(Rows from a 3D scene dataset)
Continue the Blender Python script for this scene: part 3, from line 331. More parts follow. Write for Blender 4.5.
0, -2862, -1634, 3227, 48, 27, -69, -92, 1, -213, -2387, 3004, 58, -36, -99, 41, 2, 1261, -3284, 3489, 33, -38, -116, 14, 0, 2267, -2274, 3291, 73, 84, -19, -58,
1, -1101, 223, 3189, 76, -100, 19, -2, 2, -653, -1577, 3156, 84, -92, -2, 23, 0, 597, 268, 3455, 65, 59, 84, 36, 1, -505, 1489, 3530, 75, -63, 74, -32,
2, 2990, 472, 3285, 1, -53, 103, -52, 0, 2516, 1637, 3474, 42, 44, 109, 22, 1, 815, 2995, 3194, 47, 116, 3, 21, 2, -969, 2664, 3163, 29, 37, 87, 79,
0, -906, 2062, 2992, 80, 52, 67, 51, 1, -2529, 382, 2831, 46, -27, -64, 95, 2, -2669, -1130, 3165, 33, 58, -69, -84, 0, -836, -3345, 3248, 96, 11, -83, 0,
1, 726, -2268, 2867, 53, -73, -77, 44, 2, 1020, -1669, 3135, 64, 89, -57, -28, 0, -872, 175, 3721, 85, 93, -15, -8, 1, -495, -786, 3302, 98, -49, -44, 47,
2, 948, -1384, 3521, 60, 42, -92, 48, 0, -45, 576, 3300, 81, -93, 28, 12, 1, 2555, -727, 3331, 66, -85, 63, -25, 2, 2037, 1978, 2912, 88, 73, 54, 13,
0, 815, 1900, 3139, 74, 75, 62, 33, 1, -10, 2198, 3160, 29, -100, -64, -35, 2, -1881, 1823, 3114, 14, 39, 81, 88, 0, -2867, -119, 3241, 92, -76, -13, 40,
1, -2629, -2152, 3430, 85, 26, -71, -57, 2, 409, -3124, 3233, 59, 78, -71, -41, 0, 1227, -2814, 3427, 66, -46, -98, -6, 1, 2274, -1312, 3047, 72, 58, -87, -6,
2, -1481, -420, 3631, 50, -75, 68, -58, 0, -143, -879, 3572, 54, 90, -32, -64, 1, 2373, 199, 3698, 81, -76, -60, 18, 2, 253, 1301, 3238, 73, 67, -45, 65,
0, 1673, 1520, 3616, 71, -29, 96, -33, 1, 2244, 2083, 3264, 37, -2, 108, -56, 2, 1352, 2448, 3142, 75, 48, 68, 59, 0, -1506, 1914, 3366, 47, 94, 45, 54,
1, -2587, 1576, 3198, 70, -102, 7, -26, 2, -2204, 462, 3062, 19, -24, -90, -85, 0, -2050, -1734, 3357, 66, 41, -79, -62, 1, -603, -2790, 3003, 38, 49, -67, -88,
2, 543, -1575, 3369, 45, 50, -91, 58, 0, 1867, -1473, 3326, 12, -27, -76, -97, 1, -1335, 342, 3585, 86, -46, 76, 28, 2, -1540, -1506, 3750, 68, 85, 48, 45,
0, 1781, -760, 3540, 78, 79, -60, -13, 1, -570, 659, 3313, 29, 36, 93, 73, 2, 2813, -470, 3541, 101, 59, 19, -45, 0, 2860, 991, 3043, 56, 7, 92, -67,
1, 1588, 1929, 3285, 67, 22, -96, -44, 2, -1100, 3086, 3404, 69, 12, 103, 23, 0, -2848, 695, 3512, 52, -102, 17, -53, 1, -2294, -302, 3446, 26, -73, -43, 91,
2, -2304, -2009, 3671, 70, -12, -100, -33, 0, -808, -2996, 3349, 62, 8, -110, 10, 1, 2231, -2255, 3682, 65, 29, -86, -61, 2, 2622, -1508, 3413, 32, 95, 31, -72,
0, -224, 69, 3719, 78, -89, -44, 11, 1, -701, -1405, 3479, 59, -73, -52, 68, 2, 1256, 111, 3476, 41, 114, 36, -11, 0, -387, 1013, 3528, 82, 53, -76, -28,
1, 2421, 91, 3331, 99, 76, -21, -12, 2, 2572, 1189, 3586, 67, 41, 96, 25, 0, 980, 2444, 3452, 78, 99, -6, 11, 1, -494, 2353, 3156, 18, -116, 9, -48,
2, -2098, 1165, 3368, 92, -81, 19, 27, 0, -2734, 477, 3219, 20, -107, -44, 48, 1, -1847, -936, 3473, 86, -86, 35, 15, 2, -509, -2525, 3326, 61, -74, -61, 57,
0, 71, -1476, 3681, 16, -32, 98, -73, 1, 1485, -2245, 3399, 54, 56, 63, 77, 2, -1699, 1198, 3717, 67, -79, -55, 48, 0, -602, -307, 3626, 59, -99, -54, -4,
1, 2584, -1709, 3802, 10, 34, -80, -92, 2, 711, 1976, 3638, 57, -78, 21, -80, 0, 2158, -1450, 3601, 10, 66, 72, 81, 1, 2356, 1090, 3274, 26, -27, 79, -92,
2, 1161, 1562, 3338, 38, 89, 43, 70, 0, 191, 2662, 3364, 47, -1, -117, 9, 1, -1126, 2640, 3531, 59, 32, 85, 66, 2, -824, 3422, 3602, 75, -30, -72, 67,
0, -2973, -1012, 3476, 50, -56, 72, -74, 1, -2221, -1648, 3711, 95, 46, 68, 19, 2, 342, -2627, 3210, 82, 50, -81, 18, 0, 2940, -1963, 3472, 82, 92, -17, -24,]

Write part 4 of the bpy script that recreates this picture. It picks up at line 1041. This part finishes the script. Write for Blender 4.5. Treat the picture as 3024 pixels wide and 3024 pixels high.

Work required — Extract from the data every line where "this" shows up.

Correct response —
Continue the Blender Python script for this scene: part 3, from line 331. More parts follow. Write for Blender 4.5.
Write part 4 of the bpy script that recreates this picture. It picks up at line 1041. This part finishes the script. Write for Blender 4.5. Treat the picture as 3024 pixels wide and 3024 pixels high.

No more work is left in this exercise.